Required task.
Make an exact copy of the records, with the pictures left out.

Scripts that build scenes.
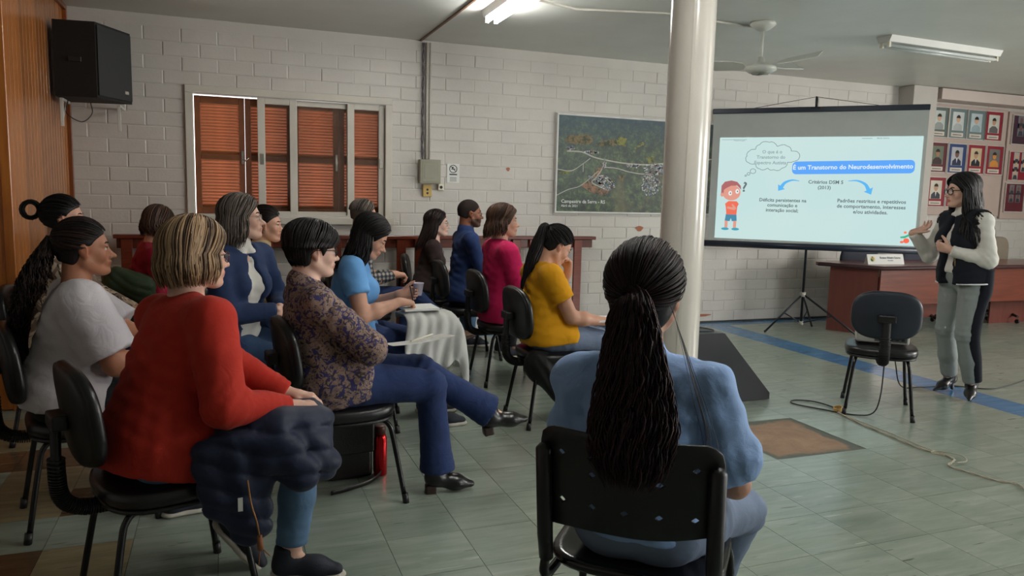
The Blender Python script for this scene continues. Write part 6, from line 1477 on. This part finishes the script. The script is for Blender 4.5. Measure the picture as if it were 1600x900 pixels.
for i in range(NX):
    for j in range(NZ):
        y0,z0=-W_+i*dy,Z0+j*dz; y1,z1=y0+dy,z0+dz; ym,zm=(y0+y1)/2,(z0+z1)/2
        ring=[vid(y0,z0),vid(ym,z0),vid(y1,z0),vid(y1,zm),vid(y1,z1),vid(ym,z1),vid(y0,z1),vid(y0,zm)]
        if i%2==1 and j in(1,3,4) and not(j==3 and False) and (j!=4 or True) and (j!=3 or i in(3,5,7)) and (j!=4 or i in(1,5,7,9)):
            hy,hz=0.0105,0.0085; s_=0.45
            d=[vid(ym,zm-hz),vid(ym+hy,zm+hz*s_*0),vid(ym,zm+hz),vid(ym-hy,zm)]
            fs+=[(ring[0],ring[1],d[0],d[3],ring[7]),(ring[1],ring[2],ring[3],d[1],d[0]),(ring[3],ring[4],ring[5],d[2],d[1]),(ring[5],ring[6],ring[7],d[3],d[2])]
        else: fs.append(tuple(ring))
q.add(vs,fs,0,True); bo=q.build('backrest',m_shell,pc)
md=bo.modifiers.new('thick','SOLIDIFY'); md.thickness=0.009; md.offset=0; bv=bo.modifiers.new('bev','BEVEL'); bv.width=0.002; bv.segments=1; bv.limit_method='ANGLE'
for sgn in (-1,1):
    y=sgn*0.215; q=MB(); a=shellpt(y,0.60); c=shellpt(y,0.805)
    q.tube(ptsmooth([(a[0]-0.005,y,0.50),(a[0]-0.018,y,0.585),(c[0]-0.018,y,0.80),(c[0]-0.010,y,0.815)],4),[0.020]*9+[0.022]*3+[0.012],12,flat=0.8) if False else q.tube([(a[0]+0.000,y,0.485),(a[0]-0.018,y,0.56),(c[0]-0.018,y,0.798),(c[0]-0.012,y,0.808)],[0.019,0.021,0.021,0.012],12)
    q.build('post_sleeve',m_shell,pc)
    q=MB(); q.tube(ptsmooth([(a[0]-0.002,y,0.50),(-0.215,y*1.02,0.44),(-0.12,y,0.425),(0.15,y,0.425),(0.205,y,0.41),(0.225,y*1.05,0.33),(0.25,y*1.1,0.02)],6),0.0125,10); l=q.build('leg',m_leg,pc)
    MB().cyl((0.25,y*1.1,0.04),(0.252,y*1.1,0.0),0.017,10).build('foot_cap',m_blk,l)
    q=MB(); q.tube(ptsmooth([(-0.10,y*1.02,0.415),(-0.19,y*1.06,0.40),(-0.235,y*1.1,0.33),(-0.285,y*1.14,0.02)],6),0.0125,10); l=q.build('leg',m_leg,pc)
    MB().cyl((-0.285,y*1.14,0.04),(-0.287,y*1.14,0.0),0.017,10).build('foot_cap',m_blk,l)
V,F_=sup(0.225,0.235,0.020,0.4,0.5,40,8); V=[(x+0.01,y,0.452+z+0.022*(abs(y)/0.235)**4+0.018*(1 if x<-0.1 else 0)*((x+0.1)/0.12)**2) for x,y,z in V]
MB().add(V,F_,0,True).build('seat',M_plain('gloss_black',srgb(14,14,15),0.18,var=0.05),pc)
# ---- projector
pj=empty('projector',(4.285,3.975,0.4815),math.radians(47),'white video projector sitting on the seat of the empty chair','projector')
m_pj=M_plain('projector_white',srgb(206,204,196),0.4,var=0.02); MB().box((-0.13,-0.165,0.006),(0.13,0.165,0.088),bev=0.010).build('case',m_pj,pj)
MB().box((-0.1325,-0.15,0.02),(-0.129,0.05,0.07),bev=0.001).build('port_panel',M_plain('panel_grey',srgb(96,98,96),0.5),pj)
q=MB(); 
for k in range(5): q.box((-0.134,-0.135+k*0.035,0.03),(-0.132,-0.115+k*0.035,0.045+0.006*(k%2)))
q.build('port',m_blk,pj,kind='stuff')
MB().cyl((0.125,0.08,0.05),(0.15,0.08,0.05),0.03,18).build('lens_barrel',m_blk,pj)
q=MB(); 
for sx in (-0.1,0.1):
    for sy in (-0.13,0.13): q.cyl((sx,sy,0.0),(sx,sy,0.012),0.010,8)
q.build('rubber_feet',m_blk,pj,kind='stuff')
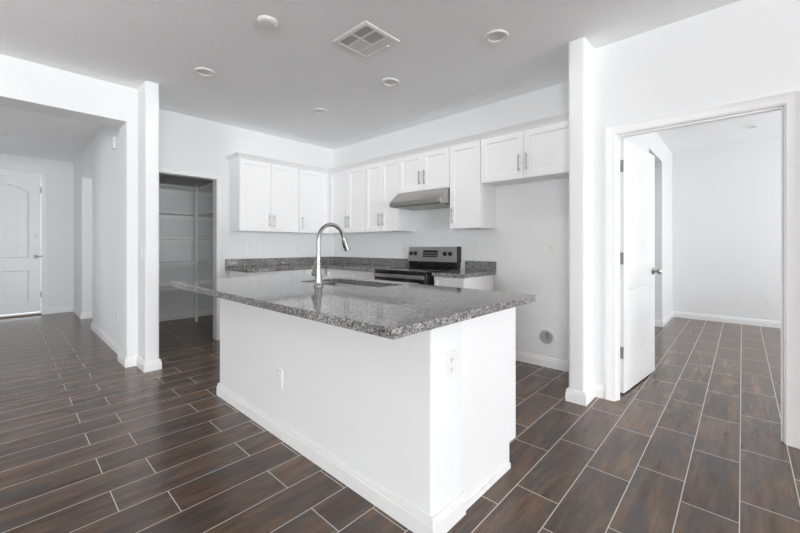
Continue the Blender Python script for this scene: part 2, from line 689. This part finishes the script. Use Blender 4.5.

Exercise output.
The Blender Python script for this scene continues. Write part 6, from line 1477 on. This part finishes the script. The script is for Blender 4.5. Measure the picture as if it were 1600x900 pixels.
for i in range(NX):
    for j in range(NZ):
        y0,z0=-W_+i*dy,Z0+j*dz; y1,z1=y0+dy,z0+dz; ym,zm=(y0+y1)/2,(z0+z1)/2
        ring=[vid(y0,z0),vid(ym,z0),vid(y1,z0),vid(y1,zm),vid(y1,z1),vid(ym,z1),vid(y0,z1),vid(y0,zm)]
        if i%2==1 and j in(1,3,4) and not(j==3 and False) and (j!=4 or True) and (j!=3 or i in(3,5,7)) and (j!=4 or i in(1,5,7,9)):
            hy,hz=0.0105,0.0085; s_=0.45
            d=[vid(ym,zm-hz),vid(ym+hy,zm+hz*s_*0),vid(ym,zm+hz),vid(ym-hy,zm)]
            fs+=[(ring[0],ring[1],d[0],d[3],ring[7]),(ring[1],ring[2],ring[3],d[1],d[0]),(ring[3],ring[4],ring[5],d[2],d[1]),(ring[5],ring[6],ring[7],d[3],d[2])]
        else: fs.append(tuple(ring))
q.add(vs,fs,0,True); bo=q.build('backrest',m_shell,pc)
md=bo.modifiers.new('thick','SOLIDIFY'); md.thickness=0.009; md.offset=0; bv=bo.modifiers.new('bev','BEVEL'); bv.width=0.002; bv.segments=1; bv.limit_method='ANGLE'
for sgn in (-1,1):
    y=sgn*0.215; q=MB(); a=shellpt(y,0.60); c=shellpt(y,0.805)
    q.tube(ptsmooth([(a[0]-0.005,y,0.50),(a[0]-0.018,y,0.585),(c[0]-0.018,y,0.80),(c[0]-0.010,y,0.815)],4),[0.020]*9+[0.022]*3+[0.012],12,flat=0.8) if False else q.tube([(a[0]+0.000,y,0.485),(a[0]-0.018,y,0.56),(c[0]-0.018,y,0.798),(c[0]-0.012,y,0.808)],[0.019,0.021,0.021,0.012],12)
    q.build('post_sleeve',m_shell,pc)
    q=MB(); q.tube(ptsmooth([(a[0]-0.002,y,0.50),(-0.215,y*1.02,0.44),(-0.12,y,0.425),(0.15,y,0.425),(0.205,y,0.41),(0.225,y*1.05,0.33),(0.25,y*1.1,0.02)],6),0.0125,10); l=q.build('leg',m_leg,pc)
    MB().cyl((0.25,y*1.1,0.04),(0.252,y*1.1,0.0),0.017,10).build('foot_cap',m_blk,l)
    q=MB(); q.tube(ptsmooth([(-0.10,y*1.02,0.415),(-0.19,y*1.06,0.40),(-0.235,y*1.1,0.33),(-0.285,y*1.14,0.02)],6),0.0125,10); l=q.build('leg',m_leg,pc)
    MB().cyl((-0.285,y*1.14,0.04),(-0.287,y*1.14,0.0),0.017,10).build('foot_cap',m_blk,l)
V,F_=sup(0.225,0.235,0.020,0.4,0.5,40,8); V=[(x+0.01,y,0.452+z+0.022*(abs(y)/0.235)**4+0.018*(1 if x<-0.1 else 0)*((x+0.1)/0.12)**2) for x,y,z in V]
MB().add(V,F_,0,True).build('seat',M_plain('gloss_black',srgb(14,14,15),0.18,var=0.05),pc)
# ---- projector
pj=empty('projector',(4.285,3.975,0.4815),math.radians(47),'white video projector sitting on the seat of the empty chair','projector')
m_pj=M_plain('projector_white',srgb(206,204,196),0.4,var=0.02); MB().box((-0.13,-0.165,0.006),(0.13,0.165,0.088),bev=0.010).build('case',m_pj,pj)
MB().box((-0.1325,-0.15,0.02),(-0.129,0.05,0.07),bev=0.001).build('port_panel',M_plain('panel_grey',srgb(96,98,96),0.5),pj)
q=MB(); 
for k in range(5): q.box((-0.134,-0.135+k*0.035,0.03),(-0.132,-0.115+k*0.035,0.045+0.006*(k%2)))
q.build('port',m_blk,pj,kind='stuff')
MB().cyl((0.125,0.08,0.05),(0.15,0.08,0.05),0.03,18).build('lens_barrel',m_blk,pj)
q=MB(); 
for sx in (-0.1,0.1):
    for sy in (-0.13,0.13): q.cyl((sx,sy,0.0),(sx,sy,0.012),0.010,8)
q.build('rubber_feet',m_blk,pj,kind='stuff')
Continue the Blender Python script for this scene: part 2, from line 689. This part finishes the script. Use Blender 4.5.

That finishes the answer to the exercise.